It’s the end of January and I’ve just finished a project that I thought would kill me.
If I hadn’t mentioned it here before, towards the end of October I discovered a way to convert all of my video files down to a smaller size without losing sound or video quality. Alas, it meant using a lot of Handbrake and running both of my systems to capacity in order to get things done. But let’s back up a bit. For those who don’t know, I’ve been using my PC as a DVR since before DVRs were popularized back in the early 2000’s. I have thousands and thousands of hours of TV and movies that I’ve recorded, let alone back ups of DVDs and Blu Rays I’ve owned through the years. By myself, I could have lived with how they are. However, my father has been streaming these files off my network since the Veteran’s Administration released him from the nursing home in late 2012.
When I say “constantly,” I mean he plays the same damn movie 20 or 30 times because he has dementia and he forgets what he’s seen so he just starts the movie over. Some of these moves are literally 10gb in size and that poses a problem with streaming them as it simply kills the bandwidth of our wireless network. I couldn’t really say, “Hey dad, you need to back off because I can’t get any work done.” Even if he were to understand the problem, he would forget almost instantly and we’d go right back to streaming that same giant file dozens of times until he moved on to something else.

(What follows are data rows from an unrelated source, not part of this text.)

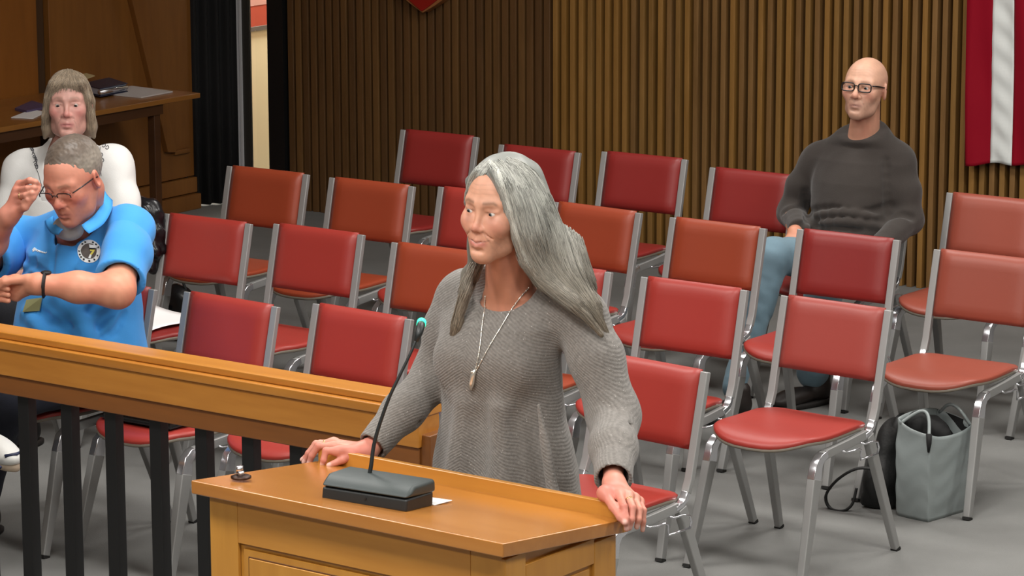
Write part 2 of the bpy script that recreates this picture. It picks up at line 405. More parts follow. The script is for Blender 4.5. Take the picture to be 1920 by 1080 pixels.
# ------------------------------------------------------------------ stacking chairs
M_red = [plain('red_vinyl', (152, 48, 40), .44, var=.06, bump=.04, bscale=300, coat=.0, spec=.5), plain('dark_red_vinyl', (132, 36, 33), .44, var=.06, bump=.04, bscale=300, coat=.0, spec=.5)]
M_org = [plain('rust_vinyl', (146, 60, 34), .44, var=.06, bump=.04, bscale=300, coat=.0, spec=.5), plain('brown_vinyl', (146, 70, 54), .44, var=.06, bump=.04, bscale=300, coat=.0, spec=.5), plain('rose_vinyl', (150, 62, 54), .44, var=.06, bump=.04, bscale=300, coat=.0, spec=.5)]
M_chalu = plain('brushed_aluminium', (160, 160, 159), .48, metal=.45, var=.06, bump=.02, bscale=120)
M_chrome = plain('polished_aluminium', (215, 215, 220), .2, metal=.9, var=.02)
M_rubber = plain('black_rubber', (24, 23, 22), .7)
M_pan = plain('grey_seat_pan', (120, 112, 100), .5, var=.08)
PW, PZ0, PZ1 = .181, .572, .803
def back_y(z): return .083*(z - .443)/(.80 - .443)
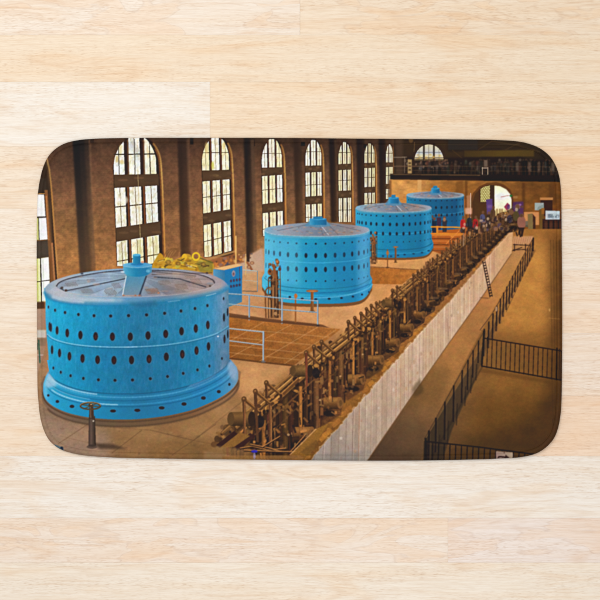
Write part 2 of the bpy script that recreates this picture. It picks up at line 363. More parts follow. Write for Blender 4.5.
# narrow window at the far left edge
fill([(36, 140), (48, 160), (57, 283), (57, 300), (36, 300)], (84, 60, 38), .9, .8)
fill([(38, 176), (46, 162), (49.5, 190), (49, 240), (37, 240)], (52, 38, 27), .9, .8)
fill([(36, 168), (41, 166), (40.5, 178.8), (37, 178.8)], (214, 204, 188), .85, .5)
fill([(37.2, 179.5), (46, 178), (46.2, 193), (36.8, 193)], (58, 46, 36), 1, .3)
line([(38, 193.8), (45.5, 193.6)], .8, (206, 160, 92), .8)
fill([(36.6, 194.5), (44, 194.5), (45.5, 216.6), (36.6, 216.6)], (244, 241, 238), 1, .2)
fill([(38.8, 218), (46.4, 217.6), (48.2, 239.6), (39.3, 240.4)], (246, 244, 242), 1, .2)
fill([(36, 218), (38.4, 218), (39, 240), (36, 240)], (206, 204, 130), 1, .2)
line([(36.5, 217.3), (47, 217.0)], 1.0, (72, 56, 38), 1); line([(38.6, 218), (39.3, 240)], .8, (64, 56, 38), 1)
fill([(35.5, 241.5), (50, 239.5), (52, 256.5), (35.5, 258.5)], (76, 64, 52), 1, .3); line([(36, 240.8), (49, 239.6)], .9, (120, 86, 52), .9)
fill([(35, 259), (48.6, 257.5), (50, 301), (35.5, 303)], (232, 228, 160), 1, .2)
fill([(41, 258.4), (48.8, 257.2), (50, 300), (41.6, 301)], (248, 247, 243), 1, .2)
for x, c in ((37, (186, 190, 84)), (39.2, (228, 222, 190)), (43, (206, 210, 190))): line([(x, 259), (x+.8, 302)], .9, c, .8, .2)
line([(40.4, 258), (41.6, 302)], 1.1, (70, 62, 44), 1); line([(35.5, 282), (50.5, 280)], .9, (84, 70, 46), 1)
fill([(44.5, 190), (47.6, 190), (54, 280), (50.4, 282)], (126, 84, 48), 1, .4)
line([(46.2, 196), (48.7, 240)], 1.4, (182, 124, 72), .9, .3)
fill([(48.2, 163), (50.6, 176), (57, 264), (59, 281), (55, 284)], (64, 44, 29), 1, .6)
line([(46.8, 158), (49.4, 170), (51.2, 186), (54.4, 230), (58, 279)], 1.5, lin((0, 158), (0, 280), (0, (150, 118, 74)), (.3, (176, 124, 62)), (1, (206, 146, 82))), .95, .3)
line([(52, 243), (54.6, 280)], 1.7, (190, 126, 76), .85, .4)
fill([(35, 302), (44.5, 301.5), (45, 308.5), (35, 309.5)], (72, 50, 34), .9, .7)
rect(34, 309, 49, 420, bil(36, 49, 309, 400, (172, 146, 124), (160, 120, 92), (176, 138, 112), (150, 118, 92)), 1, .5)
rect(34, 330, 46, 338, (206, 200, 190), .9, .8); rect(36, 338, 47, 346, (140, 116, 92), .9, .8)
line([(35, 355), (48, 355)], 1.0, (200, 186, 170), .9, .3); line([(38.6, 340), (40, 363)], 1.6, (52, 92, 74), .9, .3); rect(35, 343, 38, 350, (48, 70, 60), .8, .5)
line([(35, 380), (48, 380)], .9, (140, 104, 76), .8, .3)

# ------------------------------------------------ far end wall with gallery
fill([(394, 136), (566, 136), (566, 260), (394, 260)], (26, 19, 15), 1, .6)
fill([(394, 138), (404, 138), (404, 176), (394, 176)], (84, 62, 44), .75, 2.5)
fill([(434, 138), (520, 138), (555, 175), (440, 176)], (30, 21, 14), .8, 3)
fill([(404, 140), (448, 140), (448, 158), (404, 158)], (62, 44, 24), .6, 2.5)
rect(448, 139, 478, 150, (38, 36, 37), .85, .8); fill([(478, 139), (530, 141), (552, 156), (556, 175), (545, 165), (500, 149), (478, 149)], (46, 36, 26), .7, 1.5)
fill([(464, 150.5), (534, 150), (534, 156.5), (464, 157)], lin((464, 0), (534, 0), (0, (66, 50, 22)), (.5, (92, 72, 24)), (1, (84, 64, 26))), .85, 1.0)
fill([(440, 152), (464, 151), (464, 157), (440, 158)], (52, 38, 22), .8, 1.4)
line([(400, 144.5), (520, 144.5)], .7, (92, 78, 62), .5, .3)
# gallery arch window
dome = ell(429, 161, 14.6, 16.6, 24, math.pi, 2*math.pi)
dclip = region(dome)
fill(ell(429, 161, 16.2, 18.2, 24, math.pi, 2*math.pi), (58, 40, 20), 1, .5)
fill(dome, lin((0, 145), (0, 161), (0, (238, 226, 190)), (.35, (226, 222, 214)), (.5, (196, 206, 222)), (.62, (238, 230, 206)), (1, (226, 200, 130))), 1, 0, dclip)
for x in (423.9, 433.9): rect(x-.85, 143, x+.85, 162, (40, 28, 18), 1, .2)
for x in (419, 428.8, 439): line([(x, 145), (x, 161)], .45, (120, 108, 84), .7, 0, dclip)
for y in (152.2, 157.6): line([(414, y), (444, y)], .6, (96, 92, 90), .8, 0, dclip)
for _ in range(14): dot(416+rs.rand()*26, 154+rs.rand()*7, 1.3, 1, [(222, 190, 96), (206, 200, 190), (214, 170, 80)][rs.randint(3)], .6, .4, dclip)
dot(411, 140, 2.2, 3, (96, 70, 40), .8, .6); line([(414.5, 142), (414, 152)], .6, (120, 92, 60), .7)
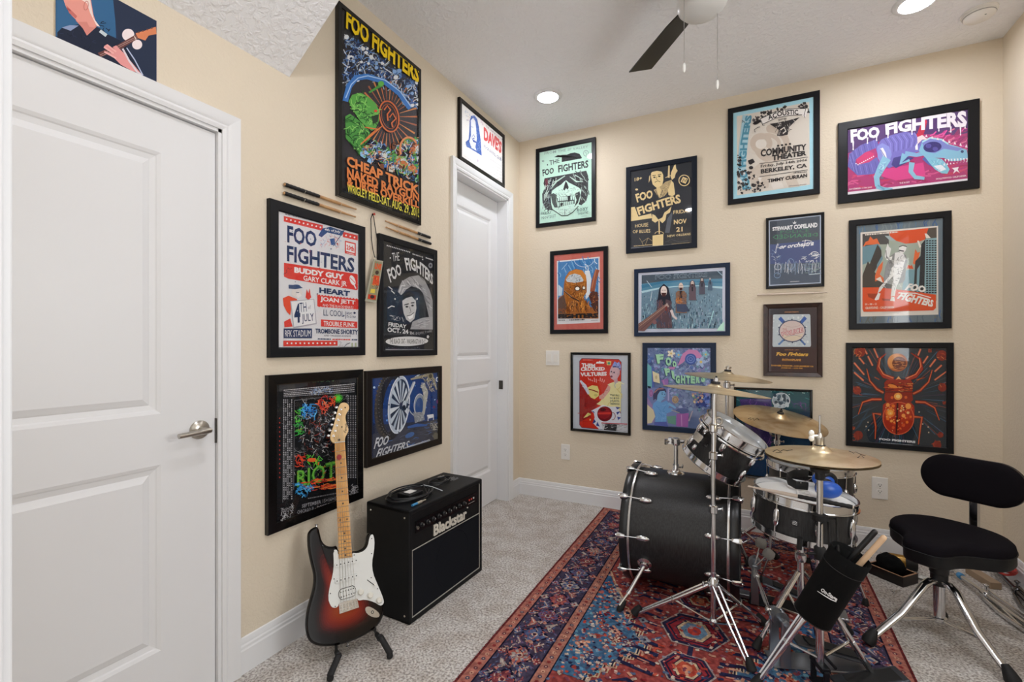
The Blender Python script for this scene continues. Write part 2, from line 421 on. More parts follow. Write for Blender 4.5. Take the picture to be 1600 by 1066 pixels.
class Paint:
    """flat coloured shapes printed on a sheet; photo coordinates are turned into places on the sheet's plane"""
    def __init__(s, wall, plane, org, sc, clip=None):
        s.wall = wall; s.plane = plane; s.org = org; s.s = sc; s.mb = MB(); s.lay = 0; s.clip = clip
    def at(s, x, y):
        p = hit(s.org[0] + x / s.s, s.org[1] + y / s.s, 0 if s.wall == 'L' else 1, s.plane if s.wall == 'L' else -s.plane)
        a = p.y if s.wall == 'L' else p.x; b = p.z
        if s.clip: a = min(max(a, s.clip[0]), s.clip[1]); b = min(max(b, s.clip[2]), s.clip[3])
        return a, b
    def pt(s, a, b):
        d = s.plane + s.lay * 1.2e-5
        return Vector((d, a, b)) if s.wall == 'L' else Vector((a, -d, b))
    def raw(s, ab, fs, col):
        s.lay += 1; s.mb.add([s.pt(*q) for q in ab], fs, hx(col)); return s
    def g(s, pts, col):
        return s.raw([s.at(*p) for p in pts], [list(range(len(pts)))[::-1]], col)
    def e(s, cx, cy, rx, ry, col, rot=0, n=26):
        c, q = math.cos(math.radians(rot)), math.sin(math.radians(rot))
        return s.g([(cx + rx * math.cos(t) * c - ry * math.sin(t) * q, cy + rx * math.cos(t) * q + ry * math.sin(t) * c) for t in [2 * PI * k / n for k in range(n)]], col)
    def l(s, pts, w, col, closed=False):
        if closed: pts = list(pts) + [pts[0]]
        vs = []; fs = []; n = len(pts)
        ws = w if isinstance(w, (list, tuple)) else [w] * n
        for i, (x, y) in enumerate(pts):
            a = pts[max(i - 1, 0)]; b = pts[min(i + 1, n - 1)]
            if closed and i in (0, n - 1): a = pts[-2]; b = pts[1]
            dx, dy = b[0] - a[0], b[1] - a[1]; L = math.hypot(dx, dy) or 1
            nx, ny = -dy / L * ws[i] / 2, dx / L * ws[i] / 2
            vs += [s.at(x + nx, y + ny), s.at(x - nx, y - ny)]
            if i: fs.append((2 * i - 2, 2 * i - 1, 2 * i + 1, 2 * i))
        return s.raw(vs, fs, col)
    def oval(s, cx, cy, rx, ry, w, col, rot=0, a0=0, a1=360, n=28):
        c, q = math.cos(math.radians(rot)), math.sin(math.radians(rot))
        P = [(cx + rx * math.cos(t) * c - ry * math.sin(t) * q, cy + rx * math.cos(t) * q + ry * math.sin(t) * c) for t in [math.radians(a0 + (a1 - a0) * k / n) for k in range(n + 1)]]
        return s.l(P, w, col)
    def t(s, txt, tl, tr, br, bl, col, bold=.0, res=2, shear=0): return s.ta(txt, [tl, tr], [bl, br], col, bold, res, shear)
    def ta(s, txt, top, bot, col, bold=.0, res=2, shear=0):
        vs, fs = glyphs(txt, bold, res, shear); ab = []
        for u, v in vs:
            a = along(top, u); b = along(bot, u); ab.append(s.at(b[0] + (a[0] - b[0]) * v, b[1] + (a[1] - b[1]) * v))
        return s.raw(ab, fs, col)
    def ml(s, a, b, h, col, seed=1):           # a line of print too small to read
        r = random.Random(seed); u = 0; L = math.hypot(b[0] - a[0], b[1] - a[1]); vs = []; fs = []
        while u < 1:
            w = r.uniform(.5, 2.6) * h / L; v = min(u + w, 1); k = len(vs)
            for q, o in ((u, -.5), (v, -.5), (v, .5), (u, .5)): vs.append(s.at(a[0] + (b[0] - a[0]) * q, a[1] + (b[1] - a[1]) * q + o * h))
            fs.append((k, k + 1, k + 2, k + 3)); u = v + .45 * h / L
        return s.raw(vs, fs, col)
    def sc(s, n, pts, size, cols, kind='s', seed=3, ang=None):   # n small strokes, dabs or chips inside an outline
        r = random.Random(seed); xs = [p[0] for p in pts]; ys = [p[1] for p in pts]
        def inside(x, y):
            c = False; j = len(pts) - 1
            for i in range(len(pts)):
                if (pts[i][1] > y) != (pts[j][1] > y) and x < (pts[j][0] - pts[i][0]) * (y - pts[i][1]) / (pts[j][1] - pts[i][1]) + pts[i][0]: c = not c
                j = i
            return c
        k = 0; tries = 0
        while k < n and tries < n * 20:
            tries += 1; x = r.uniform(min(xs), max(xs)); y = r.uniform(min(ys), max(ys))
            if not inside(x, y): continue
            k += 1; z = r.uniform(.5, 1.3) * size; c = r.choice(cols); a = r.uniform(0, 2 * PI) if ang is None else math.radians(ang + r.uniform(-12, 12))
            dx, dy = math.cos(a) * z, math.sin(a) * z
            if kind == 's': q = r.uniform(-.5, .5); s.l([(x - dx, y - dy), (x + q * dy, y - q * dx), (x + dx, y + dy)], max(1.2, size * .22), c)
            elif kind == 'd': s.e(x, y, z, z * r.uniform(.6, 1), c, math.degrees(a), 9)
            else: s.g([(x + z * math.cos(a + v) * r.uniform(.5, 1.2), y + z * math.sin(a + v) * r.uniform(.5, 1.2)) for v in (0, 1.3, 2.5, 3.7, 5)], c)
        return s

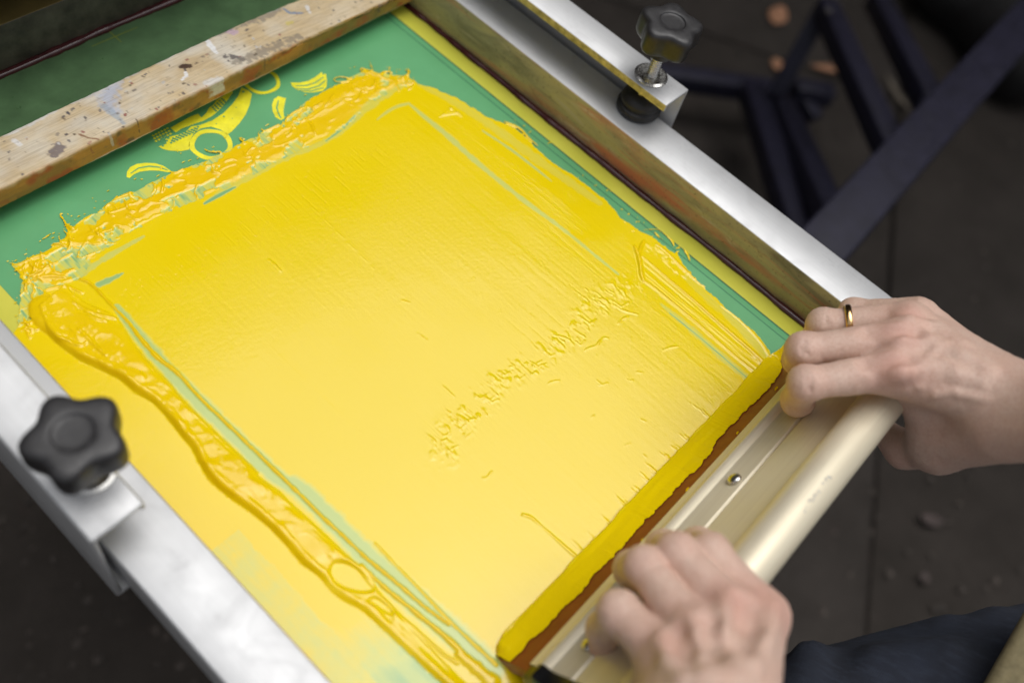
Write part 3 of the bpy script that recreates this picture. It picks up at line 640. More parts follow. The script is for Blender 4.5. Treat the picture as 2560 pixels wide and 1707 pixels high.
for L in ([(520, 770), (580, 730), (600, 705)], [(540, 760), (640, 740), (660, 765)], [(575, 700), (640, 750)]): stroke(plane(c2(L)), [.5 * mm, 1.2 * mm, .4 * mm], .5 * mm, 1.0, mode='add')

# --- the broken ridge in the middle and small marks
dY = np.array([0, 1.0])
def spike(p, l, w, h, lean=0.0):
    a = on(*p)[:2]; b = a + np.array([lean, 1.0]) * l
    stroke(np.array([a, (a + b) / 2 + np.array([random.uniform(-.6, .6) * mm, 0]), b]), [w, w * .6, w * .15], [h, h * .7, h * .2], 1.0, mode='add', sm=1, thick=.35)
mid = c4b([(280, 1160), (290, 1000), (380, 940), (470, 880), (560, 790), (620, 690), (720, 640), (800, 580), (900, 520), (1000, 440), (1090, 370), (1180, 260), (1280, 170), (1400, 90), (1500, 30)])
P_mid = plane(mid); Dm, Tm, _ = polydist(P_mid, 16 * mm)
zone = sstep(13 * mm, 2 * mm, Dm)
HT += zone * 0.45 * mm * np.clip(fbm(X, Y * .6, 2.8 * mm, 4, 71) - .08, 0, 1) * 2
for i in range(62):
    t = random.random() * (len(mid) - 1); k = int(t); f = t - k; p = (mid[k][0] * (1 - f) + mid[k + 1][0] * f + random.gauss(4, 16), mid[k][1] * (1 - f) + mid[k + 1][1] * f + random.gauss(9, 16))
    spike(p, random.uniform(2.5, 13) * mm, random.uniform(.28, .75) * mm, random.uniform(.2, .6) * mm, random.uniform(-.22, .08))
    if i % 3 == 0: a_ = np.array(p); stroke(plane([tuple(a_), tuple(a_ + [random.uniform(4, 10), random.uniform(-7, 2)]), tuple(a_ + [random.uniform(12, 24), random.uniform(-16, -2)])]), [.2 * mm, .5 * mm, .15 * mm], random.uniform(.25, .55) * mm, 1.0, mode='add', thick=.3)
for i in range(60):
    t = random.random() * (len(mid) - 1); k = int(t); f = t - k; p = (mid[k][0] * (1 - f) + mid[k + 1][0] * f, mid[k][1] * (1 - f) + mid[k + 1][1] * f); a_ = on(*p)[:2] + np.array([0, random.uniform(-12, 6) * mm]); l = random.uniform(8, 38) * mm
    stroke(np.array([a_, a_ + np.array([0, l * .5]), a_ + np.array([0, l])]), [random.uniform(.25, .45) * mm, .25 * mm, .08 * mm], random.choice((-1, 1)) * random.uniform(.03, .09) * mm, None, mode='add', sm=0)
for L, w in (([(1205, 465), (1230, 450), (1285, 435), (1300, 405), (1330, 380), (1360, 385)], .9), ([(960, 685), (990, 668), (1040, 660)], .8), ([(1290, 690), (1320, 690), (1355, 675)], .7), ([(1280, 655), (1320, 690)], .5), ([(1000, 365), (1060, 375), (1110, 400)], 1.0),
             ([(1420, 295), (1450, 260), (1490, 240)], .9), ([(1400, 170), (1450, 205), (1555, 230)], .8), ([(1480, 650), (1500, 665), (1525, 655)], .6), ([(1710, 465), (1760, 445), (1820, 435)], .7), ([(1525, 605), (1585, 608)], .5), ([(530, 1290), (560, 1305), (600, 1250)], .9),
             ([(1565, 910), (1605, 930)], .6), ([(1890, 805), (1985, 870)], .5), ([(1240, 915), (1270, 885)], .6), ([(1730, 1150), (1755, 1150)], .7), ([(1460, 1090), (1500, 1070)], .5), ([(1580, 1140), (1615, 1165)], .5), ([(110, 350), (180, 400)], .5), ([(0, 135), (70, 155)], .5), ([(1200, 50), (1230, 80)], .5),
             ([(270, 690), (360, 770)], .6), ([(800, 1530), (850, 1545), (880, 1568)], .8)):
    stroke(plane(c4b(L)), [w * .3 * mm, w * .75 * mm, w * .25 * mm], w * .6 * mm, 1.0, mode='add', thick=.3, jit=.7, seed=len(L))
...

Side note, if anyone suggests watching the James Bond flick ‘A View to the Kill’ any time soon, I’ll probably punch them. Don’t ask. SO don’t ask.
After experimenting with some formats, I came up with a MKV format that I liked. Well, two of them, one of standard definition and one for high definition movies. I could have gone with MP4, which is popular with the MAC crowd, but I stuck with the MKV shell since I’ve been using it for the past couple of years and I trust it to work with the devices I use. The plus here is that the high def is running about half the size of the original without loss of quality while the standard def is a TENTH of the size of the original (on average) without loss of quality. Since most of my collection was in standard def, I was literally able to remove about 8 hard drives from my setup with all the space I’ve saved.
The downside, of course, is that I couldn’t do anything else for the past three months while the two systems were processing files and by “anything else” I mean even YouTube was a problem. Most of you know my setup, I have a main computer for writing and doing my comic book. I have a secondary system that I use for a DVR/Multimedia center, then I have a laptop that shares a monitor with the secondary machine that I actually work on. Even when I paused to rebuild both desktops with top of the line parts, the result has been the same (though it cut the processing time in half for most files), I simply haven’t done anything other than work and this project since the end of October.